Source: Energy Technology Perspectives 2016. International Energy Agency (IAE).

  • In implementing all of these solutions for combating climate change, prospective analyses show that the electricity sector has a key role to play. For example, the analyses conducted by the IAE highlight the crucial role to be played by the electricity sector in order to meet the 2oC scenario (2DS):
  • There is a trend towards the electrification of the global economy (the 79% increase in the final electricity demand for 2050 contrasts with the evolution in other energy sources), with electricity accounting for a higher weighting in the end-use sectors, reaching 28% of the end-use energy mix in 2050 and becoming the largest supplier of energy for end-uses in absolute terms.
  • It has been pointed out that the electricity sector is the one that will be making the greatest effort in terms of reducing CO2 emissions (39% of the accumulated reduction by 2050), reaching almost complete decarbonisation for the sector by the year 2050.  In fact, so that the 2oC rise is not exceeded, the mass roll-out of low-carbon generation technologies will lead to a drop in the intensity of CO2 emissions to below 40 g CO2/kWh by 2050.

Diagram 4.- Accumulated reduction in CO2 emissions per sector and technology by 2050

ficha-energia-4

Source: Energy Technology Perspectives 2016. International Energy Agency

  • As regards the challenges to be faced, it is noteworthy that fossil fuels still play an important role in the global energy mix. They still meet a lot of the demand for primary energy and in an intermediate scenario (4DS) they would continue to be the main source of energy.

Diagram 4. Meeting primary energy needs in the 4DS scenario

ficha-energia-5

Source: World Energy Outlook 2015 (p. 62). International Energy Agency.

 

5. Call to Action

  • The transition towards an emissions path from energy sources that is consistent with the 2oC target calls for a framework of goals and policies that allow for effective, efficient progress to be made with each of the blocks of measures intended to mitigate emissions.
  • We shall now go on to sum up some general proposals in the main spheres of action:
    • Efficiency in end-uses for energy is a key vector in combating climate change.
    • Improving energy efficiency generally consists of reducing the amount of energy that is needed to produce a unit of a particular product, in order to enjoy a particular level of service or comfort.

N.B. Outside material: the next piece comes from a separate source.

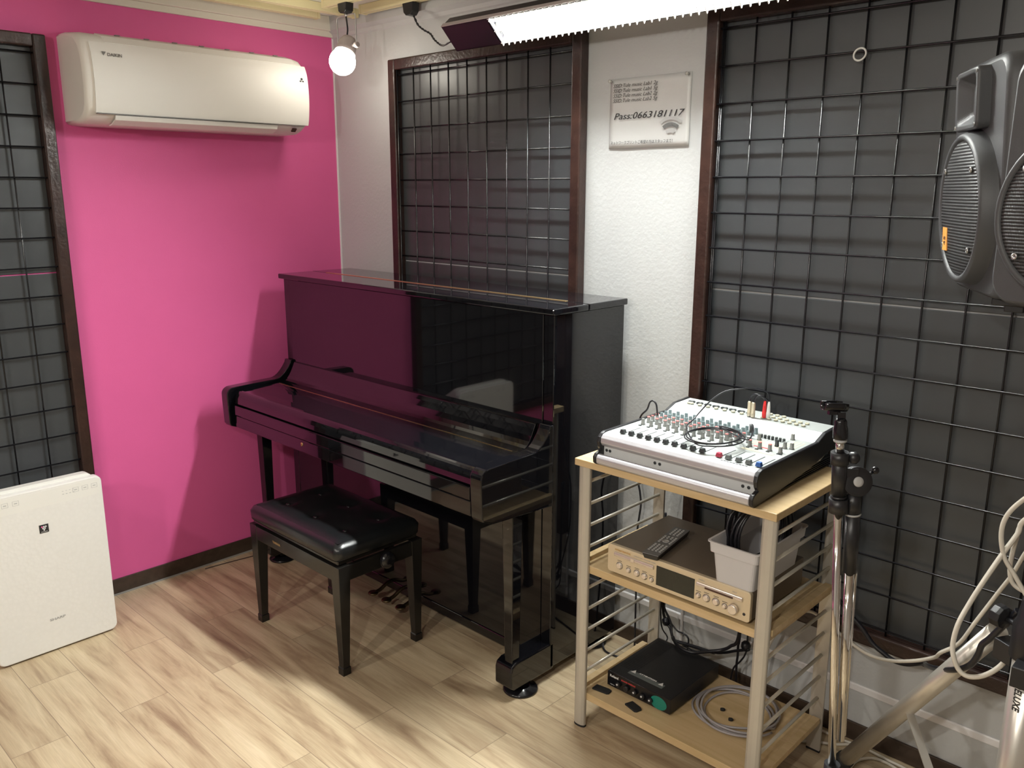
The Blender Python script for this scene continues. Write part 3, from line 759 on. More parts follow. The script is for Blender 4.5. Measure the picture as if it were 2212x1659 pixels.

For example, if a home is able to maintain a comfortable temperature in winter using less energy than the previous winter, then it could be said to have improved its energy efficiency. This improvement could be due to a change in boiler, better insulation for walls and windows, changing a habit so that the length of time that windows are left open for ventilation purposes is shortened, etc.
    • There are a huge variety of policies and measures to promote energy efficiency. They can be grouped in four main areas:
    • Including environmental costs in energy prices properly so that the price signal encourages more efficient energy consumption, particularly as regards the sources that produce the most pollution.
    • Developing global standards that provide incentives to reduce emissions, especially in sectors that are not subject to CO2 pricing schemes. The standards consist of setting minimum mandatory requirements for equipment that consumes energy (vehicles, buildings, electrical appliances and other items of electronic equipment).
    • Improving information, awareness and the possibilities available to consumers.
    • Other types of measures: for example, adopting standards for the construction and refurbishment of buildings, promoting energy service companies (ESCOs), stricter regulations for the public sector as regards building and approval for suppliers, voluntary agreements with companies and funding for R&D.Energy efficiency
  • Renewable energies
    • Together with energy efficiency, renewable energies are crucial in combating climate change:
    • They represent almost 30% of the reduction in greenhouse gas emissions that is needed by 2050 in order to meet the 2oC target.
    • They will account for over half of the electricity generated in 2040 in a scenario of compliance with the 2oC target.[2]
    • Political support for renewable energies worldwide, and particularly in Europe, is driven by three main catalysts that have been given significant importance by governments when setting energy policy goals and establishing the supportive frameworks to achieve them. We shall now go on to talk about these three catalysts and analyse their connection to the roll-out of renewables:
    • Improved economic competitiveness, because the cost of renewable energies is dropping, in contrast to the long-term trend of rising prices for energy raw materials from fossil sources.
    • The reduction in greenhouse gas (GHG) emissions, as a means of keeping the increase in global temperature below 2o
    • The improvement in energy security achieved by reducing the external dependence on fossil fuels.
    • With a view to promoting the roll-out of technological options that are CO2 free (such as renewable energies), it is of key importance to include the cost of producing CO2 emissions in the prices of the various energy sources. This will be very useful in encouraging technological change and reducing the support needed by renewable energies.
    • The high penetration rate of renewable energies, which have a variable output that is not easily predictable in the long term, will require stronger, smarter networks, a flexible and efficient back-up generation capacity, a stable framework and new services in the system that can guarantee the quality and continuity of supply.
    • It is vitally important to make progress in the area of R&D in order to develop and roll out technology on both the supply and demands sides, so as to make efficient progress with reducing emissions. One basic challenge in this regard would be to improve the relative competitiveness of technologies that do not produce CO2 compared to those that are based on fossil fuels.

R&D

Carbon pricing schemes

  • Carbon pricing mechanisms are hugely important cross-disciplinary tools for making progress towards the decarbonisation of the economy.  By imposing taxes on CO2 or setting up emissions trading schemes with strong price signals, governments can sustainably promote the transition towards a low-carbon economy.  In order for this to be achieved, these mechanisms should be designed according to the “polluter pays” principle and be applied to all sectors of the economy.